Sunday, November 30, 2014

written 60 years back, by James Baldwin

James Baldwin, Notes of a Native Son, 1955:



to be a Negro meant, precisely, that one was never looked at but was simply a the mercy of the reflexes the color of one's skin caused in other people.

At the root of the American Negro problem is the necessity of the American white man to find a way of living with the Negro in order to be able to live with himself. And the history of this problem can be reduced to the means used by Americans--lynch law and law, segregation and legal acceptance, terrorization and concession--either to come to terms with the necessity, or to find a way around it, or (most usually) to find a way of doing both these things at once. The resulting spectacle, at once foolish and dreadful, led someone to make the quite accurate observation that "the Negro-in-America is a form of insanity which overtakes white men."
     In this long battle, a battle by no means finished, the unforeseeable effects of which will be felt by many future generations, the white man's motive was protection of his identity; the black man was motivated by the need to establish an identity. And despite the terrorization which the Negro in America endured and endures sporadically until today, despite the cruel and totally inescapable ambivalence of his status in this country, the battle for his identity has long ago been won. He is not a visitor to the West, but a citizen there, an American; as American as the Americans who despise him, the Americans who fear him, the Americans who love him--the Americans who became less than themselves, or rose to be greater than themselves by virtue of the face that the challenge he represented was inescapable. He is perhaps the only black man in the world whose relationship to white men is more terrible, more subtle, and more meaningful than the relationship of bitter possessed to uncertain possessor. His survival depended, and his development depends, on his ability to turn his peculiar status in the Western world to his own advantage and, it may be, to the very great advantage of that world. It remains for him to fashion out of his experience that which will give him sustenance and a voice.
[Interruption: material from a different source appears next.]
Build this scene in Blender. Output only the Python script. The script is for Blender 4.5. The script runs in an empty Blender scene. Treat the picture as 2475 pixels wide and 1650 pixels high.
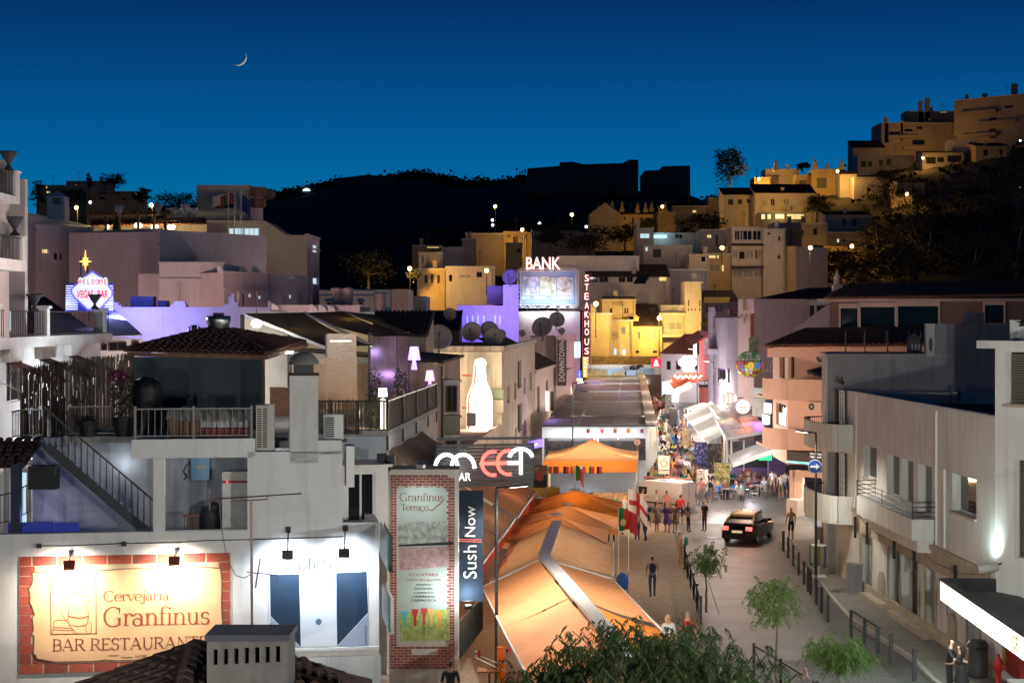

The first idea was acceptance, the acceptance, totally, without rancor, of life as it is, and men as they are: in the light of this idea, it goes without saying that injustice is commonplace. But this did not mean that one could be complacent, of the second idea was of equal power: that one must never, in one's own life, accept these injustices as commonplace but must fight them with all one's strength.

It is precisely this black-white experience which may prove of indispensable value to us in the world we face today. This world is white no longer, and it will never be white again.